Também consideramos extremamente preocupante o fato de alguns “ideólogos” apresentarem argumentos de profundo desprezo pelos movimentos sociais, como se estes não fossem também responsáveis pelas grandes mobilizações de massa que ocorreram no passado e continuam ocorrendo no mundo. As mudanças positivas que ocorreram na América Latina se devem em muito aos movimentos sociais. As elucubrações desses personagens que tanto desprezam os movimentos sociais acabam por se distanciar tanto da esquerda que passam a abraçar sofisticadas teses elitistas, bem ao gosto da direita mais reacionária.
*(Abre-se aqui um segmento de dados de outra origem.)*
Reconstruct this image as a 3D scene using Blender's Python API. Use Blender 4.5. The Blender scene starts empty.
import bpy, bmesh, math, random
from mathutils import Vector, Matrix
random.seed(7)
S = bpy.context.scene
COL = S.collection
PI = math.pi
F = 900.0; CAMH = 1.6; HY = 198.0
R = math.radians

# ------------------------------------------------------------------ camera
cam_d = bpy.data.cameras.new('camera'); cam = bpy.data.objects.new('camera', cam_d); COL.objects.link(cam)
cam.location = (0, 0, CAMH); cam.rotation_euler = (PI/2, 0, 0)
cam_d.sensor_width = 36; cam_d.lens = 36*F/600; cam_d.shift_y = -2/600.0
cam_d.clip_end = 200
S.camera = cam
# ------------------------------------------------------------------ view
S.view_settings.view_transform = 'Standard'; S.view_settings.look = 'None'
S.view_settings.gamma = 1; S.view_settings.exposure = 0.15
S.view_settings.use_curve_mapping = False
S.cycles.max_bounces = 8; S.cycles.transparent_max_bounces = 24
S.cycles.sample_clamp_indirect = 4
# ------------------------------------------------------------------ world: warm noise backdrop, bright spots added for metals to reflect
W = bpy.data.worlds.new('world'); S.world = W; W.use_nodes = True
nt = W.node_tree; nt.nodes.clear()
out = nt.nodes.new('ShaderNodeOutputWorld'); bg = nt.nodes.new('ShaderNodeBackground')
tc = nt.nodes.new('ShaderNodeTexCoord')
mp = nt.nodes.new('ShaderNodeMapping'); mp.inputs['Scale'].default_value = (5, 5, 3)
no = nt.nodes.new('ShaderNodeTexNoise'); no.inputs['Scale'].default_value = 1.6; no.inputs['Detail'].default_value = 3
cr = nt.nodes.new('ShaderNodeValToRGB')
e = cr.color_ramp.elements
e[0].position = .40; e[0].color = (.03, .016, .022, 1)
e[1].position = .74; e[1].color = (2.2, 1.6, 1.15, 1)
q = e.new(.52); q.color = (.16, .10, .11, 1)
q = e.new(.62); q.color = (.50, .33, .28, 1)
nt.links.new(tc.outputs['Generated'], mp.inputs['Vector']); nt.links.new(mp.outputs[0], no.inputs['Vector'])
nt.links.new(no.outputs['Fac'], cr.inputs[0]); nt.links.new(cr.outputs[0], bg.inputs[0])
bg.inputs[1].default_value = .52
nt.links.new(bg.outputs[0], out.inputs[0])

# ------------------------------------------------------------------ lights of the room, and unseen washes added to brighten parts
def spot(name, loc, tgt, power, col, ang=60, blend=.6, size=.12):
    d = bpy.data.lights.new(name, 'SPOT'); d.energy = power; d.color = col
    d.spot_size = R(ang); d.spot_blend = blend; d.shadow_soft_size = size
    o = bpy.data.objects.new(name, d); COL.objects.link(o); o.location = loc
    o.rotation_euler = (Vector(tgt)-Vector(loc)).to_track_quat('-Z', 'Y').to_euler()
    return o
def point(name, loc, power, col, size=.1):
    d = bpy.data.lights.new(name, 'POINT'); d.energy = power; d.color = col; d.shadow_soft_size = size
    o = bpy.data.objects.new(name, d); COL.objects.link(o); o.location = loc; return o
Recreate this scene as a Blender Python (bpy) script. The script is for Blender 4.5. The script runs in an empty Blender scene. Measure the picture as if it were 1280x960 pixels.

E o pior é que muitos destes ideólogos são eles mesmos parte de organizações verticais e hierarquizadas.
Queremos recuperar o papel coletivo do comitê internacional e que isso se reflita nos comitês locais e temáticos, de acordo com a carta de princípios e a cultura política do Fórum, impedindo o controle dos poderes econômico, público e de indivíduos, por mais bem intencionados que sejam.
A experiência do Grupo de Apoio e Reflexão ao processo do FSM – GRAP criado no Brasil, não é um bom exemplo. Se fosse apenas um grupo de reflexão e apoio sobre o FSM não haveria nenhum questionamento.
Para nós, porém, consciente ou inconscientemente este pequeno grupo chamado GRAP tem se apresentado como “dirigente” e “porta-voz” oficial do processo do FSM, junto à sociedade, à imprensa e aos governos.
Como seus próprios membros afirmam, trata-se de um pequeno grupo constituído por um critério de “afinidade”. Ao se comportarem como direção, por que os movimentos sociais foram deselegantemente excluídos, desrespeitando a “diversidade”? Quem decidiu pela exclusão? Todos os futuros eventos do FSM serão organizados por coletivos constituídos desta maneira?
Diante de propostas que sinalizam a ruptura do pacto fundante do FSM, continuamos defendendo Fóruns bianuais, com a realização de reuniões no mesmo período do de Davos. Nos anos em que não se realizar o FSM é necessário que o CI se reúna para fazer a análise de conjuntura e consensuar o necessário contraponto ao Fórum de Davos. Somos favoráveis também a realização de Fóruns Temáticos cujas pautas sejam democraticamente debatidas, a fim de que sejam assumidas como compromisso coletivo. Assim estaremos construindo um Fórum Social Mundial de todos e de todas e para o bem da Humanidade.